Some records
·····

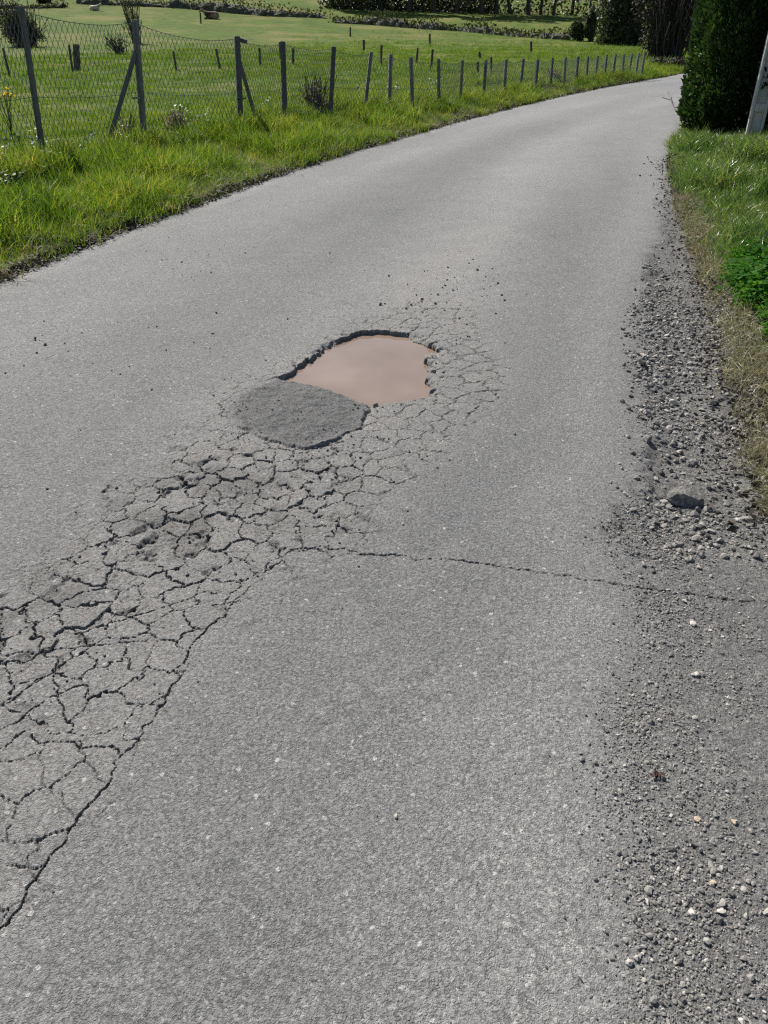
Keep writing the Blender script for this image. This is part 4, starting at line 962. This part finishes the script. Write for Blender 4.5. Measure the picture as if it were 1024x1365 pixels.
pb = gp(1003, 184, .12); z0 = float(terrain(*pb)); pole = empty('concrete_pole', (pb[0], pb[1], z0 - .1), math.radians(-18)); tag(pole, 'pale grey precast concrete utility pole in front of the conifer hedge', 'pole')
def pole_shaft():
    bm = bmesh.new(); H = 7.2; n = 9
    def bx(x0, x1, y0, y1, z0, z1):
        vs = [bm.verts.new((x, y, z)) for z in (z0, z1) for x, y in ((x0, y0), (x1, y0), (x1, y1), (x0, y1))]
        for q in ((3, 2, 1, 0), (4, 5, 6, 7), (0, 1, 5, 4), (1, 2, 6, 5), (2, 3, 7, 6), (3, 0, 4, 7)): bm.faces.new([vs[i] for i in q])
    bx(-.105, -.065, -.09, .09, 0, H); bx(.065, .105, -.09, .09, 0, H); bx(-.066, .066, -.045, .045, 0, H - .003)
    for k in range(n): z = .42 + k * .8; bx(-.0655, .0655, -.086, .086, z, z + .10)
    bmesh.ops.bevel(bm, geom=[e for e in bm.edges], offset=.006, segments=1, affect='EDGES'); return bm
obj_bm('shaft', pole_shaft(), M_POLE, pole)
bm = bmesh.new(); bmesh.ops.create_cube(bm, size=1); bmesh.ops.scale(bm, vec=(.30, .26, .16), verts=bm.verts); bmesh.ops.bevel(bm, geom=list(bm.edges), offset=.02, segments=1, affect='EDGES')
ft = obj_bm('footing', bm, M_POLE, pole); ft.location = (0, 0, .03)
pp = at(1034, 176); panel = empty('sheet_panel', (pp[0] + .1, pp[1] + .3, float(terrain(pp[0], pp[1]))), math.radians(-12)); tag(panel, 'dark slate-blue sheet panel partly hidden by the concrete pole', 'panel')
def bar(name, x0, x1, y0, y1, z0, z1, mat, par):
    bm = bmesh.new(); bmesh.ops.create_cube(bm, size=1); bmesh.ops.scale(bm, vec=(x1 - x0, y1 - y0, z1 - z0), verts=bm.verts); bmesh.ops.translate(bm, vec=((x0 + x1) / 2, (y0 + y1) / 2, (z0 + z1) / 2), verts=bm.verts)
    bmesh.ops.bevel(bm, geom=list(bm.edges), offset=.006, segments=1, affect='EDGES'); return obj_bm(name, bm, mat, par)
bar('sheet', -.26, .72, -.012, .012, .06, .95, M_PANEL, panel)
for a in (-.3, .72): bar('frame_post', a, a + .04, -.022, .022, -.05, 1.0, M_PANEL, panel)
bar('top_rail', -.262, .718, -.02, .02, .955, .99, M_PANEL, panel)
# dry stick on the lane by the hedge
S = [(908, 158), (898, 149), (893, 140), (890, 131), (889, 129)]; pts = np.array([[*gp(*q), .03 + .02 * i] for i, q in enumerate(S)]); pts[:, 2] += .02
tw = np.array([pts[1], pts[2]]); V, Fc = tubes(np.vstack([pts[:-1], tw]), np.vstack([pts[1:], tw + np.array([[.22, .1, .05], [-.14, .15, .04]])]), .010)
tag(obj_np('dry_branch', V, Fc, M_TWIG), 'thin dry branch reaching over the lane from the conifer hedge', 'branch')

# ------------------------------------------------------------------ cows lying in the pasture
def cow(px, py, wpx, mat, label, flip, seed):
    p = at(px, py); m = mpp(p); L = wpx * m
    k = L / 2.55; f = -1 if flip else 1
    RG = [(-1.15, .30, .05, .05), (-1.06, .36, .28, .27), (-.75, .42, .48, .42), (-.3, .42, .56, .40), (.2, .44, .50, .42), (.52, .52, .38, .38), (.74, .70, .22, .27), (.90, .92, .17, .21), (1.06, .98, .17, .18), (1.24, .88, .12, .13), (1.38, .80, .09, .09), (1.42, .79, .02, .02)]
    q = np.linspace(0, 2 * math.pi, 15)[:-1]
    V = np.array([[x * f, math.cos(t) * ry + .05 * max(x, 0), z + math.sin(t) * rz] for x, z, ry, rz in RG for t in q]) * k; V[:, 2] = np.maximum(V[:, 2], 0)
    Fc = np.array([[i * 14 + j, i * 14 + (j + 1) % 14, (i + 1) * 14 + (j + 1) % 14, (i + 1) * 14 + j] for i in range(len(RG) - 1) for j in range(14)])
    o = obj_np('cow', V, Fc, mat, smooth=True); o.location = (p[0], p[1], float(terrain(p[0], p[1])) - .03); o.rotation_euler = (0, 0, math.radians(12 if flip else -14))
    for sd in (-1, 1):
        E1 = np.array([[.95 * f, sd * .14, 1.08], [1.03 * f, sd * .16, 1.0], [.98 * f, sd * .36, 1.10], [.90 * f, sd * .16, 1.0]]) * k
        obj_np('ear', E1, np.array([[0, 1, 2], [0, 2, 3], [1, 3, 2], [0, 3, 1]]), mat, o)
        A = np.array([[(.45 if sd > 0 else -.75) * f, -.40, .10], [(.80 if sd > 0 else -.30) * f, -.52, .08]]) * k
        V, Fc = box_between(A[0], A[1], .17 * k, .15 * k, .2, .4); obj_np('folded_leg', V, Fc, mat, o)
    tag(o, label, 'cow')
cow(281, 25, 26, M_COWB, 'brown cow lying on the grass beside a dark stake', True, 1)
cow(128, 14, 19, M_COWP, 'cream cow lying alone on the upper pasture', False, 2)

# ------------------------------------------------------------------ yellow flowers by the fence
def ragwort(px, py, h, label, seed, mat=None, nf=7):
    p = gp(px, py, .1); r = np.random.default_rng(seed); z = float(terrain(*p)); root = empty('yellow_flower', (p[0], p[1], z)); tag(root, label, 'flower', 'yellow flowers by the fence')
    A = np.zeros((nf, 3)); A[:, 2] = h * .3; B = np.column_stack([r.normal(0, .09, nf), r.normal(0, .06, nf), h * r.uniform(.72, 1.05, nf)])
    A0 = np.vstack([A * 0, A]); B0 = np.vstack([A, B]); V, Fc = tubes(A0 + r.normal(0, 1e-4, A0.shape), B0, .005); obj_np('stem', V, Fc, M_GRASS, root)
    for b in B:
        q = r.normal(0, .022, (9, 3)); q[:, 2] *= .4; V, Fc = card_mesh(b + q, .034, r, .5); obj_np('petals', V, Fc, M_YELLOW, root)['kind'] = 'stuff'
ragwort(22, 205, .85, 'tall yellow flowers left of the outermost concrete post', 1)
ragwort(2, 228, .50, 'low yellow flower at the edge of the frame below the taller ones', 2, nf=4)
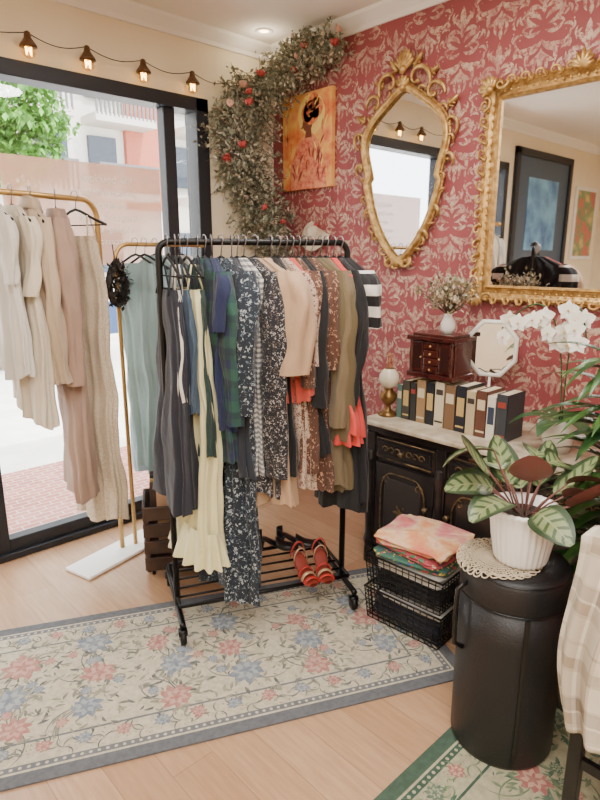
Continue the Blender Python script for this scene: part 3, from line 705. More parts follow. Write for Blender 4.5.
edge(-gw,gh+o,gw,gh+o,22,pi/2); edge(-gw,-gh-o,gw,-gh-o,22,-pi/2); edge(-gw-o,-gh,-gw-o,gh,24,pi); edge(gw+o,-gh,gw+o,gh,24,0)
for cx,cz in cor:
    an=math.atan2(cz,cx); x,z=cx*(gw+.04),cz*(gh+.04)
    for k in range(7): lobe(b,x,z,an+(k-3)*.42,.075-.008*abs(k-3),.022,-.05,.012)
    b.ell((x,-.06,z),(.016,.014,.016))
    for s_ in (1,-1): scroll(b,x+cos(an+s_*1.9)*.05,z+sin(an+s_*1.9)*.05,an+s_*1.9,.034,4.8,.009,-.045,s_)
for k in range(7): lobe(b,0,gh+.05,pi/2+(k-3)*.4,.075-.008*abs(k-3),.022,-.05,.012)
obj('carved_ornament',b,GOLD,rm)
# ------------------------------------------------------------ painting
pt=thing('canvas_painting','orange canvas painting of a woman in a headwrap','painting',(XW-.002,2.67,2.14),RW)
x=N('painted_orange'); n1=x.noise(9,5); x.col(x.ramp(n1,[(.3,lin((216,90,60))),(.42,lin((238,140,80))),(.54,lin((248,190,104))),(.64,lin((244,160,100))),(.75,lin((226,110,84)))])); x.set(Roughness=.5); PO=x.m
obj('canvas',B().box((0,-.014,0),(.41,.026,.52)),PO,pt,smooth=False)
mats=[simple('paint_skin',(130,72,56),.6),simple('paint_wrap',(220,96,70),.6,var=(240,160,96),vs=40),simple('paint_dress',(214,100,84),.6,var=(240,164,124),vs=50),simple('paint_yellow',(250,214,120),.6),simple('paint_dark',(150,70,60),.6)]
mpf=lambda a,c,z:(a,-.028-z,c)
b=B()
def poly(P,mi,z): b.add([mpf(p[0],p[1],z) for p in P],[tuple(range(len(P)))],mi)
b.disc2(.04,.14,.11,.0002,3,24,mpf)
poly([(-.13,-.26),(.17,-.26),(.15,-.12),(.10,-.01),(.05,.04),(-.01,.03),(-.08,-.02),(-.13,-.12)],2,.0004)
poly([(-.01,.02),(.045,.02),(.04,.07),(.0,.07)],0,.0006)
b.disc2(.01,.095,.042,.0008,0,18,mpf); poly([(-.03,.09),(-.047,.075),(-.03,.07)],0,.0008)
for (xx,zz,rr) in ((.04,.15,.065),(.08,.17,.055),(.06,.205,.045),(.01,.15,.05)): b.disc2(xx,zz,rr,.0011,1,20,mpf)
for i in range(26):
    b.leaf2(rnd.uniform(-.12,.14),rnd.uniform(-.24,-.02),rnd.uniform(-.5,.5),.06,.012,rnd.uniform(-1,1),.0009,rnd.choice((1,3,4)),5,1,mpf)
for i in range(12): b.leaf2(rnd.uniform(0,.09),rnd.uniform(.12,.2),rnd.uniform(-1.5,1.5),.05,.008,1,.0014,rnd.choice((3,2,1)),5,1,mpf)
for i in range(16): b.leaf2(rnd.choice((-1,1))*rnd.uniform(.12,.18),rnd.uniform(-.24,.16),rnd.uniform(-.3,.3),.08,.014,.6,.0003,rnd.choice((1,2,3)),5,1,mpf)
obj('painted_figure',b,mats,pt,smooth=False)
# ------------------------------------------------------------ garland
gl=thing('dried_flower_garland','dusty dried foliage garland with red roses','garland',(0,0,0))
LFM=[simple('dried_leaf',(166,162,142),.8,var=(126,126,104),vs=20),simple('dried_sage',(138,144,122),.8),simple('dried_beige',(198,188,166),.8),simple('twig',(98,84,66),.9)]
path=[(Vector((2.48,2.40,2.58)),.06),(Vector((2.46,2.52,2.61)),.11),(Vector((2.45,2.68,2.57)),.11),(Vector((2.42,2.84,2.48)),.12),(Vector((2.30,2.90,2.40)),.17),(Vector((2.20,2.91,2.28)),.19),(Vector((2.22,2.90,2.08)),.18),(Vector((2.31,2.89,1.88)),.16),(Vector((2.40,2.87,1.70)),.14),(Vector((2.45,2.85,1.52)),.08)]
def pp(t):
    k=t*(len(path)-1); i=min(int(k),len(path)-2); f=k-i
    return path[i][0].lerp(path[i+1][0],f), path[i][1]*(1-f)+path[i+1][1]*f
b=B()
def clampw(p): return Vector((min(p.x,XW-.015),min(p.y,YW-.02),min(p.z,ZC-.02)))
for i in range(1250):
    t=rnd.random()**.8; c,r=pp(t); d=Vector((rnd.gauss(0,1),rnd.gauss(0,1),rnd.gauss(-.4,1))).normalized()
    R_=r*rnd.choice((.5,.7,.9,1.1,1.4))
    p0=c+d*r*.15; p1=clampw(c+d*R_+Vector((0,0,-.25*R_))); b.tube([p0,(p0+p1)/2+Vector((0,0,.012)),p1],.0014,4,3)
    for k in range(13):
        q=p0.lerp(p1,rnd.uniform(.25,1.05)); q=clampw(q+Vector((rnd.gauss(0,.010),rnd.gauss(0,.010),rnd.gauss(0,.010))))
        b.leaf(q,(rnd.gauss(0,1),rnd.gauss(0,1),rnd.gauss(-.5,1)),(rnd.random(),rnd.random(),1),rnd.uniform(.017,.036),rnd.uniform(.010,.019),.6,2,rnd.choice((0,0,1,1,2)))
obj('foliage',b,LFM,gl)
ROSE=simple('dried_red_rose',(166,50,52),.6,var=(192,84,78),vs=60); PKR=simple('dusty_pink_rose',(206,160,140),.7)
def rose(parent,p,r,mat):
    b=B(); p=Vector(p)
    for k in range(14):
        a=k*2.4; rr=r*(.25+.75*k/14); d=Vector((cos(a)*rr,sin(a)*rr,0))
        b.leaf((d.x*.4,d.y*.4,-r*.3),(d.x,d.y,r*(1.2-.6*k/14)),(-d.x,-d.y,r),r*1.25,r*1.1,.7,4)
    return obj('rose',b,mat,parent,p,(rnd.uniform(-.3,1.3),rnd.uniform(-.6,.3),rnd.random()*6),solid=.001)
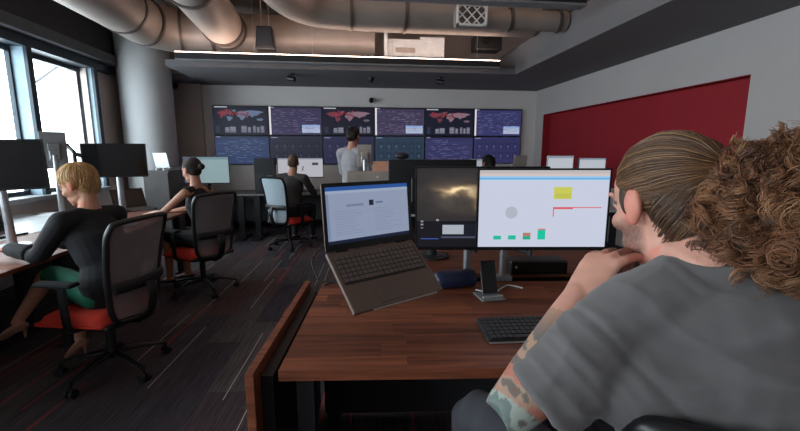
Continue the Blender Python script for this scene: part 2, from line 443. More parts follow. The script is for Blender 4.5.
b = MB(); p = atY(386, 56, 6.3); b.cyl(p, p+Vector((0, 0, .42)), .028, 12); b.cyl(p+Vector((0, 0, .42)), p+Vector((0, 0, .45)), .05, 12); b.cyl(p+Vector((0, 0, .45)), (p.x, p.y, ZC), .012, 8)
tag(obj('sprinkler_pipe', b, M_wplast, smooth=True), 'white vertical pipe standing at the left side of the white ceiling unit', 'pipe')
t = thing('ceiling_vent', 'white square ceiling vent with a diamond lattice grille', 'vent', atY(472, 15, 4.62))
w_, h_ = .172, .115
fb = MB()
for a, b2 in (((-w_, -.02, -h_), (w_, .02, -h_+.02)), ((-w_, -.02, h_-.02), (w_, .02, h_)), ((-w_, -.02, -h_), (-w_+.02, .02, h_)), ((w_-.02, -.02, -h_), (w_, .02, h_))): fb.span(a, b2)
obj('vent_frame', fb, M_wplast, t)
lb = MB(); rt = Matrix.Rotation
for k in (-2, -1, 0, 1, 2):
    for sgn in (1, -1):
        x = k*.11
        pts_ = []
        for i in range(21):
            q = -h_+.02 + (2*h_-.04)*i/20; xx = x + sgn*q
            if abs(xx) < w_-.02: pts_.append(Vector((xx, 0, q)))
        if len(pts_) > 1: lb.cyl(pts_[0], pts_[-1], .008, 6)
obj('lattice_grille', lb, M_wplast, t)
obj('vent_backing', MB().span((-w_+.02, .02, -h_+.02), (w_-.02, .06, h_-.02)), M_collar, t)
obj('hanger', MB().cyl((-w_*.7, .02, h_), (-w_*.7, .02, ZC-t.location.z), .006, 6).cyl((w_*.7, .02, h_), (w_*.7, .02, ZC-t.location.z), .006, 6), M_dark, t)
t = thing('hanging_speaker', 'black wedge loudspeaker hung in front of the cross duct', 'speaker', atY(266, 50, 6.1))
obj('cabinet', MB().prism([(-.13, -.08, 0), (.13, -.08, 0), (.1, -.08, .3), (-.1, -.08, .3)], (0, .18, 0)), M_black, t, bevel=.01)
obj('grille', MB().prism([(-.11, -.092, .02), (.11, -.092, .02), (.085, -.092, .28), (-.085, -.092, .28)], (0, .012, 0)), M_dark, t)
obj('bracket', MB().cyl((-.05, .02, .3), (-.05, .02, ZC-t.location.z), .008, 8).cyl((.05, .02, .3), (.05, .02, ZC-t.location.z), .008, 8), M_steel, t)
p = atY(486, 50, 6.3)
t = thing('projector', 'black box shaped device at the far end of the long light bar', 'projector', p)
obj('cabinet', MB().span((-.2, -.1, -.02), (.22, .15, .2)), M_black, t, bevel=.015)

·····

YOUR TASK
Where a line contains the string "parts", extract that line.

TASK SOLUTION
Continue the Blender Python script for this scene: part 3, from line 705. More parts follow. Write for Blender 4.5.
Continue the Blender Python script for this scene: part 2, from line 443. More parts follow. The script is for Blender 4.5.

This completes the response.